Moon Gaffney: A Novel

Following the titular character, Moon Gaffney offers an intimate look at Irish-Catholic life in New York in the 1940s. Moon, a young lawyer with a bright future at Tammany Hall, finds himself constantly at odds with the world around him. The women in his life, his friends, and the expectations of his father lead him to question what social relationships are necessary for his Catholic practices. And his religious convictions and the pragmatism of his chosen vocation struggle incessantly at the back of his mind. When a politically charged case comes before him—defending black dock workers associated with a Communist group who have suffered a beating—Moon must choose to whom he will swear his fealty, the City of Man or the City of God. Moon’s journey is further echoed in other characters of the novel as they each seek to live in harmony with the teachings of the Church and needs of the world around them.

Dearly Beloved: A Novel

Set in rural Maryland in the 1930s, Dearly Beloved is the story of two Jesuit priests who want to heal the racially charged wounds of their parish. Father Kane and Father Cornish make effort upon effort to bridge the gap between their black and white parishioners, inviting a young Georgetown student named John Cosgrave to work with them. Through establishing cooperatives to bolster the struggling local fishing community and offering spiritual guidance to the morally impoverished region, these three men find themselves at odds with their community and with their own sins. As the story races towards a violent conclusion, the Catholic Church, through her faithful ministers, attempts to steer its members towards a peaceful reconciliation that may never come. Dearly Beloved asks hard questions about what it means to live together as the Body of Christ in a fallen, broken world constantly plagued by racial tension, economic poverty, and moral compromise.

Dayspring: A Novel

Spencer Bain is a modern man of science, a university anthropologist doing fieldwork in a small New Mexican town. Used to long separations from his wife, a UCLA professor equally dedicated to her career, he is mostly untroubled by his infidelities, and hers; that is, until now.

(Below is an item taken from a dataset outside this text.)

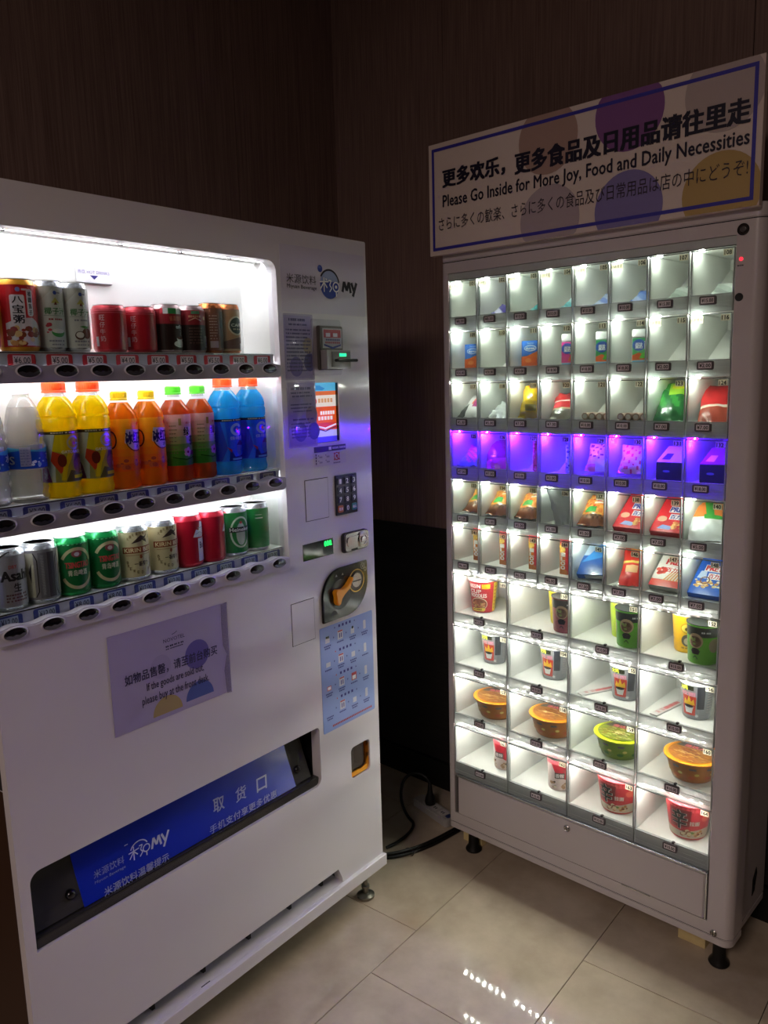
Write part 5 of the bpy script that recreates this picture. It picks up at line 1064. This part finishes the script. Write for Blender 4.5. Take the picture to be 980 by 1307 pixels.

In order to study the religious practices of the Penitentes, a brotherhood of local men who engage in severe, medieval penances, Bain feigns a conversion to Catholicism and participates in their Lenten observances, including their dramatic public procession on Good Friday.

Nothing in Bain’s skeptical academic training has prepared him for the profound remorse that he begins to experience. Though no sentimentalist with respect to the poor and ignorant who surround him, he cannot help but contrast the simple yet solid lives of the men and women he studies with his own fruitless relationships and those of the jaded, over-sexed sophisticates — the self-proclaimed artists and intellectuals — he considers his peers.

Artistically descriptive of the rugged Southwest and the people who dwell there, the novel also movingly portrays the inner landscape of a man coming to grips with his need for redemption. Author Harry Sylvester masterfully illustrates both the objective reality and the subjective experience of guilt and grace.